• **Given request**: Reproduce the first line and every line after it, exactly, through the one containing "wd.node_tree.nodes['Background'].inputs[1].default_value = 0.16". Leave out the rest.
-- Begin Recorded information --
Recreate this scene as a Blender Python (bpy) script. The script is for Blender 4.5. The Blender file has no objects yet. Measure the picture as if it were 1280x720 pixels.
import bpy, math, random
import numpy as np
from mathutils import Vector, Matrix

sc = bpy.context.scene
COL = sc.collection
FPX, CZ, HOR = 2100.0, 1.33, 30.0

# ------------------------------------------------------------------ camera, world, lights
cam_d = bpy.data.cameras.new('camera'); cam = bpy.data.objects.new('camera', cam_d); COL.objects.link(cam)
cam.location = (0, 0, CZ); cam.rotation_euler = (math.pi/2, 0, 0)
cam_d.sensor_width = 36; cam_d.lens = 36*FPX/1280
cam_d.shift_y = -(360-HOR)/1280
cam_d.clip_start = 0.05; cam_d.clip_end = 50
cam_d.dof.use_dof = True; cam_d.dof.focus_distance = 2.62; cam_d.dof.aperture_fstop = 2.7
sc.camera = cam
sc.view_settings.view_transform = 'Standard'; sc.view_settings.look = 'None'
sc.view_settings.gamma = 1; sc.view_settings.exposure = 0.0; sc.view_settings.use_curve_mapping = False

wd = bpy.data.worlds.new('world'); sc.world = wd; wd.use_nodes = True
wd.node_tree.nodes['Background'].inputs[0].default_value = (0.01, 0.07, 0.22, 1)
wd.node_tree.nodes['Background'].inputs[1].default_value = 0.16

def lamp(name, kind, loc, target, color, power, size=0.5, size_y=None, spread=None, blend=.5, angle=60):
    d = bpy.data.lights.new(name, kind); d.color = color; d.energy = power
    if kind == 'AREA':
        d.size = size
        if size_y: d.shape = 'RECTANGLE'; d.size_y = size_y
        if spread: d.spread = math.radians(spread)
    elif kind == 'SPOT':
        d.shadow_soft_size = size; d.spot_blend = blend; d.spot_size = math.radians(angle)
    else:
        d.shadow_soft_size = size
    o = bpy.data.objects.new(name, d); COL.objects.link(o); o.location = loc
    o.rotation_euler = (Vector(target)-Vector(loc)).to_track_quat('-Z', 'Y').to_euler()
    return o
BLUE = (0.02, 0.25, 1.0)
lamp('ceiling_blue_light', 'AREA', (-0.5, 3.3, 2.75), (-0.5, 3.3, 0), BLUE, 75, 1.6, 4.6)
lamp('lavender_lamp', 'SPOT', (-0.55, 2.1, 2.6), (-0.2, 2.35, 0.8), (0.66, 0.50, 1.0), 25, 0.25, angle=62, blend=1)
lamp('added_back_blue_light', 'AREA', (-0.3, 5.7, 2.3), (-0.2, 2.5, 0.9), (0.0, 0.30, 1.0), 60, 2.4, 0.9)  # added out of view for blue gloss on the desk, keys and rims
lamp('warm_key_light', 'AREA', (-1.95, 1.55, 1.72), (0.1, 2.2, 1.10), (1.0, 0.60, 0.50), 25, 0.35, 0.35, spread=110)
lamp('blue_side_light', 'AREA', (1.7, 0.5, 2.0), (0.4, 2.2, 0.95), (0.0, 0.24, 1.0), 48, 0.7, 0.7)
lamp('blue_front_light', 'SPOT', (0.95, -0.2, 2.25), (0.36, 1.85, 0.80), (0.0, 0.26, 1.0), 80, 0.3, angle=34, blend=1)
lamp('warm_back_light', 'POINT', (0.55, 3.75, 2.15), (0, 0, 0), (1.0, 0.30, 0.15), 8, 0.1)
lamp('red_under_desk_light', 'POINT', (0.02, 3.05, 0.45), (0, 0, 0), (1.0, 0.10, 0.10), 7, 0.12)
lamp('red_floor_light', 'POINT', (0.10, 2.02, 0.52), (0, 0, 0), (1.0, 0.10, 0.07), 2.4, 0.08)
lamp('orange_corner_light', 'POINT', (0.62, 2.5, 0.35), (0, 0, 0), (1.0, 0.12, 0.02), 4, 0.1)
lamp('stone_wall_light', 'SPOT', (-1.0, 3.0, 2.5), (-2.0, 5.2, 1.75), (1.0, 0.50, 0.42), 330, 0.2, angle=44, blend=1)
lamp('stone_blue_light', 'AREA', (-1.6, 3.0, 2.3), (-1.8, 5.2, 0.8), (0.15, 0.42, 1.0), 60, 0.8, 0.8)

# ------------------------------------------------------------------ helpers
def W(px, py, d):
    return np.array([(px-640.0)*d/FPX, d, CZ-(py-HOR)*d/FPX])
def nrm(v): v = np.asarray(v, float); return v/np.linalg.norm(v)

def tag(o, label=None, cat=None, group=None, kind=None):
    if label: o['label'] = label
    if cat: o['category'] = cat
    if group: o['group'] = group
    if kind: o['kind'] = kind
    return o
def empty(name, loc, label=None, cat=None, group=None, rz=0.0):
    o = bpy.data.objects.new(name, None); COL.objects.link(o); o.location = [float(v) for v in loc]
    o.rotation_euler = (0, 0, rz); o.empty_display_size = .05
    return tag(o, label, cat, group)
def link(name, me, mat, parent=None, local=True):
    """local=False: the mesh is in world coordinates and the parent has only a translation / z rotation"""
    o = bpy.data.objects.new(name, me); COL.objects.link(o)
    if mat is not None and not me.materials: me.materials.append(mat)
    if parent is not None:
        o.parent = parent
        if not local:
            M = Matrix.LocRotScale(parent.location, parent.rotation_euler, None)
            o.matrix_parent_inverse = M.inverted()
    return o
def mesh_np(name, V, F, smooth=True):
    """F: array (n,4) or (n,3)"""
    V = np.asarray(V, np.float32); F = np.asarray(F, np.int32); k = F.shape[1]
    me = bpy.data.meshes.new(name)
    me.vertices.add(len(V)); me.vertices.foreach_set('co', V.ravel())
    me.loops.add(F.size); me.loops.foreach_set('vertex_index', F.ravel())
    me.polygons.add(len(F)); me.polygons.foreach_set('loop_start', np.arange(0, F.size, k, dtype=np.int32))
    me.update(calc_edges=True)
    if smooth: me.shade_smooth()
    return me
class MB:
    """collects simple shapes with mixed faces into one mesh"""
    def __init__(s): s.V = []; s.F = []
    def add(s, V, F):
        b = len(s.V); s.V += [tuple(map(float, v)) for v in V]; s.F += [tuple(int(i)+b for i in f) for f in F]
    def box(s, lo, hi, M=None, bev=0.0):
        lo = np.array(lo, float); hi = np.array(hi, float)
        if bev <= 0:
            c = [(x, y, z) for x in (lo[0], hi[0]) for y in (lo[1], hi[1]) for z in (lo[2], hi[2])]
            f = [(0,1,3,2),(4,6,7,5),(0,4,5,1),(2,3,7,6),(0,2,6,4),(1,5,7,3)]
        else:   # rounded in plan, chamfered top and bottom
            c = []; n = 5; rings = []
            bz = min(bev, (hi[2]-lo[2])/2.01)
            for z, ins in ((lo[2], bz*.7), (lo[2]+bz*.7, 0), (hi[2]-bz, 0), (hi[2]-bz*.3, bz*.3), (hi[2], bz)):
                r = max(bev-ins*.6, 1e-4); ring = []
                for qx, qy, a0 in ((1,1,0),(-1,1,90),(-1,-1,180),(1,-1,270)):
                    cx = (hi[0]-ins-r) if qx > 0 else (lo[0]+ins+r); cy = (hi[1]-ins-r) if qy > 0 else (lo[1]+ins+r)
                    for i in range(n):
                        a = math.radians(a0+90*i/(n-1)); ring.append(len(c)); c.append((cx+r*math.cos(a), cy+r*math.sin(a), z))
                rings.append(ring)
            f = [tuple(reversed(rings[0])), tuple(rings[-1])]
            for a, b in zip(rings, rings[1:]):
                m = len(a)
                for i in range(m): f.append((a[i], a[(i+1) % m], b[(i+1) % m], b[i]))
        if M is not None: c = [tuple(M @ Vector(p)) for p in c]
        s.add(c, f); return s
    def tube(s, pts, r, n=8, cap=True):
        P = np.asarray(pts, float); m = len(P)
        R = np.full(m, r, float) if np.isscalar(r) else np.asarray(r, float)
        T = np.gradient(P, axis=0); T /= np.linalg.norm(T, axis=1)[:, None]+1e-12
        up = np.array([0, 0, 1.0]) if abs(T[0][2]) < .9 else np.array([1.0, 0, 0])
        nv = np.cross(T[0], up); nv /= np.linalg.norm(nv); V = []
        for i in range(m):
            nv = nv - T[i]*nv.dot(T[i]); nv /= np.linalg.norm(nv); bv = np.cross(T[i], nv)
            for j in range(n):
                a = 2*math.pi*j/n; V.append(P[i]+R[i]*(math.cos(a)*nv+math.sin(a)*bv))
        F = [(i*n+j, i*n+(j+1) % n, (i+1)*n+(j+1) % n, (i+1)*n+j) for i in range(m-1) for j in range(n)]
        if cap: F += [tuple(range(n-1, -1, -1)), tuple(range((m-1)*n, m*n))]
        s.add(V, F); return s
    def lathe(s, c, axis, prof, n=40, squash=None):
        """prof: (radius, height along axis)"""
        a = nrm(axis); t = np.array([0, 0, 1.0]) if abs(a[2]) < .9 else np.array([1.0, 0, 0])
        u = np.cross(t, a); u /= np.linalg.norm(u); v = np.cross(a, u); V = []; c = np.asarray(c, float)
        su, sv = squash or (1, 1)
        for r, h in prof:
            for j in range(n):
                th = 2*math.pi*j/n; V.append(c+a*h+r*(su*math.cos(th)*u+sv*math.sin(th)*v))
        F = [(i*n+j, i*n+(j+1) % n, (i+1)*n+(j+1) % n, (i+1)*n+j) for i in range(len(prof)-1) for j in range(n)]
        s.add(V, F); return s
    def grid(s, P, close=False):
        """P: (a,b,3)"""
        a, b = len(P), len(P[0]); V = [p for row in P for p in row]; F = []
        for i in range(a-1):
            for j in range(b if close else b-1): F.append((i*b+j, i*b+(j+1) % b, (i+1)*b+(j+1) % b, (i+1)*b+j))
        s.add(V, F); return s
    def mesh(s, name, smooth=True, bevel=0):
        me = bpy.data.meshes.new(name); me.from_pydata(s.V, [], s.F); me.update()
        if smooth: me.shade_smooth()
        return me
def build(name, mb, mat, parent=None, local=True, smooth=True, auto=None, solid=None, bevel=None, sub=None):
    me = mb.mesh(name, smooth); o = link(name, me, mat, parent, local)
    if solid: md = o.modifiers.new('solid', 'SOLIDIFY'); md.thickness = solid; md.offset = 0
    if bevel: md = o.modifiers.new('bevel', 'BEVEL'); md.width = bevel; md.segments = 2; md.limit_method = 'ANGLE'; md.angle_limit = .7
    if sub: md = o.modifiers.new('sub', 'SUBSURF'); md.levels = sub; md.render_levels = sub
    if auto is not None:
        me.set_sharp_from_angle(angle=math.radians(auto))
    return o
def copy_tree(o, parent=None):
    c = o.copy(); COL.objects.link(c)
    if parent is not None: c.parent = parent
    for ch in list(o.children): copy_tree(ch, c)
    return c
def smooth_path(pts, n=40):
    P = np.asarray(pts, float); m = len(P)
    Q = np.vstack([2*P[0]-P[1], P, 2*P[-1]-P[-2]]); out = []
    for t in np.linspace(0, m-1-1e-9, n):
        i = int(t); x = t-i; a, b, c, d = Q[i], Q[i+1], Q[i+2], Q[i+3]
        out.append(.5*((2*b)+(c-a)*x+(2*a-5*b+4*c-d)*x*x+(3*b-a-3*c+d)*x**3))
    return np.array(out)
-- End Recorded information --
• **The reply**:
Recreate this scene as a Blender Python (bpy) script. The script is for Blender 4.5. The Blender file has no objects yet. Measure the picture as if it were 1280x720 pixels.
import bpy, math, random
import numpy as np
from mathutils import Vector, Matrix

sc = bpy.context.scene
COL = sc.collection
FPX, CZ, HOR = 2100.0, 1.33, 30.0

# ------------------------------------------------------------------ camera, world, lights
cam_d = bpy.data.cameras.new('camera'); cam = bpy.data.objects.new('camera', cam_d); COL.objects.link(cam)
cam.location = (0, 0, CZ); cam.rotation_euler = (math.pi/2, 0, 0)
cam_d.sensor_width = 36; cam_d.lens = 36*FPX/1280
cam_d.shift_y = -(360-HOR)/1280
cam_d.clip_start = 0.05; cam_d.clip_end = 50
cam_d.dof.use_dof = True; cam_d.dof.focus_distance = 2.62; cam_d.dof.aperture_fstop = 2.7
sc.camera = cam
sc.view_settings.view_transform = 'Standard'; sc.view_settings.look = 'None'
sc.view_settings.gamma = 1; sc.view_settings.exposure = 0.0; sc.view_settings.use_curve_mapping = False

wd = bpy.data.worlds.new('world'); sc.world = wd; wd.use_nodes = True
wd.node_tree.nodes['Background'].inputs[0].default_value = (0.01, 0.07, 0.22, 1)
wd.node_tree.nodes['Background'].inputs[1].default_value = 0.16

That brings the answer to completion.